The students made the discovery as part of their project for the Mars Student Imaging Program (MSIP), a component of the university's Mars Education Program, which is run out of the Mars Space Flight Facility on the Tempe campus. The program seeks to involve upper elementary students in Mars research by letting them command a Mars-orbiting camera to answer their own questions about the Red Planet's geology.
 
The Evergreen middle schoolers were most interested in lava tubes, a common feature both on Earth and Mars.
 
"The students developed a research project focused on finding the most common locations of lava tubes on Mars," Mitchell said. "Do they occur most often near the summit of a volcano, on its flanks, or the plains surrounding it?"
 
After examining more than 200 images taken with the Thermal Emission Imaging System (THEMIS), an instrument on NASA's Mars Odyssey orbiter, the students zeroed in on two images in particular, both around the Pavonis Mons volcano region that had yet to be photographed by THEMIS in high resolution.
 
Sure enough, there were lava tubes. But on one of the two images, the students noticed something peculiar — a small, round black spot.
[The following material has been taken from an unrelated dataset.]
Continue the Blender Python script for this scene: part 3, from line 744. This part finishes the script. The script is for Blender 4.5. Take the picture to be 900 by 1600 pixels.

Unlike the usual chain pit crater, which is more common and littered across the Martian surface, this hole was smaller and resembled a relatively straight-sided shaft going straight down into the ground.
 
Back in 2007, a U.S. Geological Survey scientist named Glen Cushing created a stir among Mars researchers by proposing that anomalous pit craters like the hole discovered by the students are "skylights", where the roof of a cave or lava tube has collapsed.
 
"This pit is certainly new to us," Cushing told the students. "And it is only the second one known to be associated with Pavonis Mons." He also estimated the cave to be at least 380 feet deep.
 
Even more exciting for the students, they may get the chance to peer down inside the cave in high resolution, since their discovery has been submitted as a candidate for imaging by the High Resolution Imaging Science Experiment (HiRISE) camera on NASA's Mars Reconnaissance Orbiter.
 
"The Mars Student Imaging Program is certainly one of the greatest educational programs ever developed," said Mitchell. "It gives the students a good understanding of the way research is conducted and how that research can be important for the scientific community. This has been a wonderful experience."